Именно учеба и чтение книг в колледже способствовали моему превращению в социалиста. Переход от национализма к социализму происходил довольно медленно, хотя марксистов вокруг меня хватало. Я даже посетил несколько собраний Прогрессивной лейбористской партии, однако ничего нового там для себя не открыл, разве что услышал много болтовни и всяких догм. Они не имели никакого отношения к знакомому мне миру. Я поддерживал Кастро всеми возможными способами. Я даже принял приглашение посетить Кубу и собрал других желающих, однако на Кубе я так и не побывал. Когда я делился с кем-нибудь своими решениями проблем чернокожих или говорил о своей философии, мне отвечали: «А разве это не социализм?» Некоторые собеседники употребляли слово «социализм», чтобы осадить меня. В свою очередь, я парировал, что, если это и социализм, то социализм, должно быть, является правильным учением. В общем, я читал все больше и больше книг о социализме. С течением времени я начал обнаруживать сильное сходство своих убеждений с тем, что я почерпнул из литературы. Мое «обращение» в социалиста окончательно завершилось после того, как я одолел четыре тома работ Мао Цзэдуна. Я хотел узнать побольше о китайской революции. Моя жизнь и чтение по собственному вкусу — вот что сделало меня социалистом, и ничего больше.

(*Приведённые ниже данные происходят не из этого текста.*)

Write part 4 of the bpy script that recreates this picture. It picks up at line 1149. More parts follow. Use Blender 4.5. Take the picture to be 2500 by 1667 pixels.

Я стал убеждаться в преимуществах коллективизма и коллективистской идеологии. Я также увидел связь между расизмом и капиталистической экономикой. С другой стороны, я признавал, что при анализе общей ситуации необходимо разделять эти понятия. С точки зрения психологии, расизм мог и не исчезнуть после решения породивших его экономических проблем. Я никогда не верил в то, что уничтожение капитализма автоматически приведет к исчезновению расизма. Вместе с тем я чувствовал, что мы не сможем справиться с расизмом, не лишив его экономической основы. Осмысление этих сложных взаимосвязей требовало более творческого и независимого подхода.
Хотя я и находил удовольствие в лекциях и дискуссиях, я все-таки не отождествлял свой образ жизни со студенческим кампусом. После окончания занятий я сразу же отправлялся в город, иногда на Сакраменто-стрит в Беркли или в Западный или Восточный Окленд, чтобы выпить вина, поиграть или подраться. Ни один раз я приходил на занятия мертвецки пьяным. Опьянение мне вовсе не мешало, напротив, оно только усиливало восприятие различных идей. Однако мои преподаватели терпеть не могли, когда кто-нибудь выходил из класса во время их лекций. Это действовало им на нервы. Но как тут было не выйти в туалет, если в тебе было столько вина?
Учеба в колледже приносила мне удовольствие, главным образом, потому, что никто не заставлял меня туда ходить. Я мог пойти на занятия, а мог и остаться дома и почитать книгу. Каждый семестр я начинал в удобном для себя ритме, т. е. вместо занятий частенько ездил в Мексику или попадал за решетку, или вовсе бросал учебу. В любом случае, я много чего узнавал.
Пока я учился в колледже, я продолжал искать ответы на занимавшие меня вопросы. Ассоциация афро-американцев стала для меня огромным разочарованием. Во мне все крепло ощущение того, что Ассоциация была лишь центром обучения мусульман. Казалось, Уорден перенял немало риторических и стилистических приемов из ислама. Я начал более подробно изучать проблему ислама в негритянской общине. Я прочел книгу К. Эрика Линкольна «Черные мусульмане в Америке». Но больше всего меня увлек священник Малькольм Икс.